CAMAGÜEY.- Raúl Castro Ruz nació hace ochenta y siete años, el 3 de junio, en Birán, el pequeño Macondo construido a fuerza de trabajo de Don Ángel y de persistencia de Doña Lina. El lugar donde no solo gestaron una familia, sino las esencias primeras del hombre nuevo.

A los seis años, siendo alumno de la escuela cívico-militar del territorio, fruto de una artimaña de su profesor, el sargento Núñez, para ganar grados, va a La Habana, donde termina siendo cargado por el entonces coronel Batista. El “pequeño, simpático y despierto”, juega con las medallas al pecho del oficial, una foto perpetúa el momento como especie de premonición: uno, el pasado sangriento, el otro, el futuro de la verdadera República.

Él, el menor de los tres varones, se une a sus hermanos en las “aventuras” escolares fuera del terruño natal. Ya en el colegio de Belén, en Santiago de Cuba, se niega a estudiar y regresa a Birán. El hijo del patrón no recibe tratamiento especial, trabaja la tierra, en el almacén, y como dependiente de tienda.

Allí conoce los verdaderos dolores del pueblo, sus carencias, sus necesidades, y no se esconde para mostrar su desacuerdo. Ante el riesgo de que por ese camino creciera “como comunista” el padre lo envía para La Habana donde uno de los hermanos mayores, Fidel, era ya un joven abogado.

Nunca más se separarían los hermanos, compartían, más allá de un mismo tronco familiar, sus inquietudes por Cuba. Los dos militan en la lucha por el futuro del país.
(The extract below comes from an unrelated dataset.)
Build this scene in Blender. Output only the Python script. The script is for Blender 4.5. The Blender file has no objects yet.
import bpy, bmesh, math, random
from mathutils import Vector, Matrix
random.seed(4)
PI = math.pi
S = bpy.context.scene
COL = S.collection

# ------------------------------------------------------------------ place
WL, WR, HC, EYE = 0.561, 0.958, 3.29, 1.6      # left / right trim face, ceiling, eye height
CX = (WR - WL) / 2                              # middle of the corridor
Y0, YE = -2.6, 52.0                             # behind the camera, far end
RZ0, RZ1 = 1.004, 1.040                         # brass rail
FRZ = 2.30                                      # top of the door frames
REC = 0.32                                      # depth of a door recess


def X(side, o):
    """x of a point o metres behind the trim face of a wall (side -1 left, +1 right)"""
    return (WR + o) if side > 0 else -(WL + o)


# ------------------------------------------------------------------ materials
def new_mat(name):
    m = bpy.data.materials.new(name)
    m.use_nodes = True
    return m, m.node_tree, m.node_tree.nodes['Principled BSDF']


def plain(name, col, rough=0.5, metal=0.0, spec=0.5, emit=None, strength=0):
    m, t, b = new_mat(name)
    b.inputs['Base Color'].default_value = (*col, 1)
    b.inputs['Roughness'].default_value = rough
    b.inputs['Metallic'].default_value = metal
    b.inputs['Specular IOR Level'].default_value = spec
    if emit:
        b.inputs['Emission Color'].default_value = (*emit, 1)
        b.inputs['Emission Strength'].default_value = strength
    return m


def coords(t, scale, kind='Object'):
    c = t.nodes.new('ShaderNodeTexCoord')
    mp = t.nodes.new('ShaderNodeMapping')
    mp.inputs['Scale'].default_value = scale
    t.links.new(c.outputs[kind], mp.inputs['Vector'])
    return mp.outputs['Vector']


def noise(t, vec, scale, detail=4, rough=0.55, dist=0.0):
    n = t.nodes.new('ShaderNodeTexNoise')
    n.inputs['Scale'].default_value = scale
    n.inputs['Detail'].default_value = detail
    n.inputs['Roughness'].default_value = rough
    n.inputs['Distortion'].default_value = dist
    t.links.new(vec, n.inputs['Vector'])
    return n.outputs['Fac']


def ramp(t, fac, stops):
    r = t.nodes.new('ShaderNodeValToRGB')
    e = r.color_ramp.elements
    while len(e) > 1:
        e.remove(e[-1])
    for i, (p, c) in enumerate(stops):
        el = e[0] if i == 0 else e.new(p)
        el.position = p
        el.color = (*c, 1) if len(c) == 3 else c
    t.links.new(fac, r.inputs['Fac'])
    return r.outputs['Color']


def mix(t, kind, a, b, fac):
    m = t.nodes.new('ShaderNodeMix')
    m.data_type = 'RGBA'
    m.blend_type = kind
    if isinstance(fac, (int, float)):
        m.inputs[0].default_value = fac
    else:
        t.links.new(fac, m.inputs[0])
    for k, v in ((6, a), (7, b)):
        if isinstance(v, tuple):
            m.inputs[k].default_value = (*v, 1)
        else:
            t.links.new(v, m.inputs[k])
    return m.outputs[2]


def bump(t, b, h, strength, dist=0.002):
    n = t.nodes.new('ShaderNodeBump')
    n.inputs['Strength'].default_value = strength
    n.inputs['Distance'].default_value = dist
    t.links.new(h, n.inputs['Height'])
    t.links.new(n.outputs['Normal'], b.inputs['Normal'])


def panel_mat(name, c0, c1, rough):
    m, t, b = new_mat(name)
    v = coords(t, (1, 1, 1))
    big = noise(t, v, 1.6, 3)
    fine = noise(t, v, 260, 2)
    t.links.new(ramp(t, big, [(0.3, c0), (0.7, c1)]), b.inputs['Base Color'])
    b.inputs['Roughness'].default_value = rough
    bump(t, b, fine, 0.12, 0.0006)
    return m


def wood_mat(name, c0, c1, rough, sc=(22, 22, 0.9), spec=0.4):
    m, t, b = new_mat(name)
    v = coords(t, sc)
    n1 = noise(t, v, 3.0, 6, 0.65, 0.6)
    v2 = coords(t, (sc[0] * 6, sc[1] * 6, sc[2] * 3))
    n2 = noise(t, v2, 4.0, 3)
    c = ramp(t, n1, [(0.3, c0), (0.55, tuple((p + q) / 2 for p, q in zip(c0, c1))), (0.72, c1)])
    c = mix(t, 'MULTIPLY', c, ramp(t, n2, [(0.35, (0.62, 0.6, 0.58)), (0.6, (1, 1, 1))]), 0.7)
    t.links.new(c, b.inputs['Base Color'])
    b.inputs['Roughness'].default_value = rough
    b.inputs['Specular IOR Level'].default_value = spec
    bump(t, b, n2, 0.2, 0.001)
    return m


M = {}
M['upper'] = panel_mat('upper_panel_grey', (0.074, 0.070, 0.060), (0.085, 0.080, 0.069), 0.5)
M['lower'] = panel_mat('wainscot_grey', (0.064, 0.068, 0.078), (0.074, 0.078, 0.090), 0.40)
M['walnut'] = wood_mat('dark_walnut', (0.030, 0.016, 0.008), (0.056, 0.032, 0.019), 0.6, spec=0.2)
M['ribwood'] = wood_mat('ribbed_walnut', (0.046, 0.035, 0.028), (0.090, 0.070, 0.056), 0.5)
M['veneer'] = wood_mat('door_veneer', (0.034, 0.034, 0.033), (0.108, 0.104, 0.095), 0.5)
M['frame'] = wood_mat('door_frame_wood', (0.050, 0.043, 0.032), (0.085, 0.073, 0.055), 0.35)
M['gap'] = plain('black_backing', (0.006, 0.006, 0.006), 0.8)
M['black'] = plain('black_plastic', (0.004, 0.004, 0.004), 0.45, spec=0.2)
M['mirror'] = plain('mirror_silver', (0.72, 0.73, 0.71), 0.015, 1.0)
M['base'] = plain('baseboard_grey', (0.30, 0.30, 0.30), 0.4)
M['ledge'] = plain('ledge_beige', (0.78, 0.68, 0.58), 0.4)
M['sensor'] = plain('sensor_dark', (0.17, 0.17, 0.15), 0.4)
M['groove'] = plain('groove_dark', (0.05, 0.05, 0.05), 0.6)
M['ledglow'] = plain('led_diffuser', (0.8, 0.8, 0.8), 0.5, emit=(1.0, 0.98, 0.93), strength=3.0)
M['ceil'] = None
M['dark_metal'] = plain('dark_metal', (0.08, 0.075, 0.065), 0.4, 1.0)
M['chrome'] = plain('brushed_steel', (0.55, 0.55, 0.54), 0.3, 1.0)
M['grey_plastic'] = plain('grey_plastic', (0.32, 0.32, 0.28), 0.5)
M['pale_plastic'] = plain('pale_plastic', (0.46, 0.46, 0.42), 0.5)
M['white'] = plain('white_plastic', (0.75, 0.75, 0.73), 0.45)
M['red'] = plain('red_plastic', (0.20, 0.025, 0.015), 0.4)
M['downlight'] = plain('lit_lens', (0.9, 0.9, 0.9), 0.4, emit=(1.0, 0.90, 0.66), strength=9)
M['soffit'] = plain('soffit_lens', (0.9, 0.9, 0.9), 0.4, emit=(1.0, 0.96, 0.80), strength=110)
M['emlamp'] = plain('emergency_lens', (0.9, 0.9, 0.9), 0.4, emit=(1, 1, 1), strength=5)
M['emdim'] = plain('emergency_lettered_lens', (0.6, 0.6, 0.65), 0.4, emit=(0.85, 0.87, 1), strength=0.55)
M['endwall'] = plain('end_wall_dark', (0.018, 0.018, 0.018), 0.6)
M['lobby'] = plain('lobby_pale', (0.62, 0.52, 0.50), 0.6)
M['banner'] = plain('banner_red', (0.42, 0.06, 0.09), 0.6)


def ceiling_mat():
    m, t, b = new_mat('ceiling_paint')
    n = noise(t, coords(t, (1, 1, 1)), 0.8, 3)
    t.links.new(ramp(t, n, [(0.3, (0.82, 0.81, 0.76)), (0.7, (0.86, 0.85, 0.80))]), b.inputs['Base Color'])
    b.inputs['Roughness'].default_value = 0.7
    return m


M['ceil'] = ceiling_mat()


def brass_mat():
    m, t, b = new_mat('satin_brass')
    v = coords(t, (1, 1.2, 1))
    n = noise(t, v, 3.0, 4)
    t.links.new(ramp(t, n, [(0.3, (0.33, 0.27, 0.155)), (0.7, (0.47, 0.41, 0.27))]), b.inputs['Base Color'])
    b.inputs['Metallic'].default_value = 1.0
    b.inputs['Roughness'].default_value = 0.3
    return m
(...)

Raúl, en 1952, es el primero en el entierro simbólico de la Constitución de 1940 tras el golpe de Estado del tirano Batista. Con la bandera por escudo y altar iba al frente de la procesión, mucho hicieron porque cayera de sus manos el estandarte, poco lograron. Después, también estuvo entre los que encendieron las primeras luces en marcha de fuegos por Martí en su centenario, porque hay ideas que “calientan” de siglo en siglo, toda la vida.

No por casualidad fue después al Moncada que sirvió de alerta para la hora de los hornos, fue a la Isla presidio donde se fundó “el Movimiento”, vino en el Granma, esa “cáscara de nuez” que nos trajo desde México la esperanza definitiva, subió a la Sierra a ser parte de la locura de ganar una guerra con siete fusiles y bajó para ser el primer mambí que entró a Santiago de Cuba.

Ha estado siempre donde hizo falta, por eso el pueblo lo llama Raúl, sin rango ni grado como se le hace a un familiar querido. No faltó en la crisis de los misiles, en la limpia del Escambray, en Girón… por 49 años al frente de las Fuerzas Armadas Revolucionarias, en los más sensibles diálogos con los amigos soviéticos y cuando estos pasaron de ser cálidos a templados nos enseñó el camino de la supervivencia: la guerra de todo el pueblo, en tiempo de contiendas y en tiempo de paz. ¿Qué si no fue el período especial sino nuestra mayor batalla popular en los últimos 30 años?

Nunca se le vio más feliz que cuando estaba al lado de Fidel, y el placer era mutuo, “es para mí un privilegio que, además de un extraordinario cuadro revolucionario, sea un hermano”, dijo el Barbudo una vez.

En 1998 recibió de sus manos, honoríficamente, el título de Héroe de la República a la que él puso sus carnes y su sangre para enarbolar. Ocho años después el Comandante en Jefe puso en sus manos también el país, no por privilegios sino porque la Ley dicta que asume el Gobierno el Primer Vicepresidente ante la ausencia del mandatario.

Desde entonces lo vimos pelear sus mayores batallas: el escrutinio público para quien nunca quiso el poder sino el trabajo, las pérdidas del hermano Almeida y de Vilma con quien no solo se casara en el amor sino en la lucha “lo mejor y más lindo que hice en toda mi vida”, los empecinados embates de la Naturaleza al país, la muerte de Fidel.

En el noviembre más triste de los últimos casi 60 años lo vimos gigante; ahogó su dolor personal para acompañarnos en el dolor nacional. Por eso, allá en Santiago de Cuba mientras él nos aupaba en un “sí se podrá” que no solo encerraba la construcción de un mejor socialismo sino la sobrevida, la Plaza de la Revolución Antonio Maceo le devolvió un “estamos contigo” con iguales significados y mayores compromisos.

Ni antes ni después ha tenido descanso. No lo tienen los que entregan su vida a un a un sueño de nación, ese que construimos no en su nombre sino en su obra; por la obra que el Modesto General de Ejército, a 87años, seguirá siendo “un soldado”, y nosotros el ejército de la continuidad.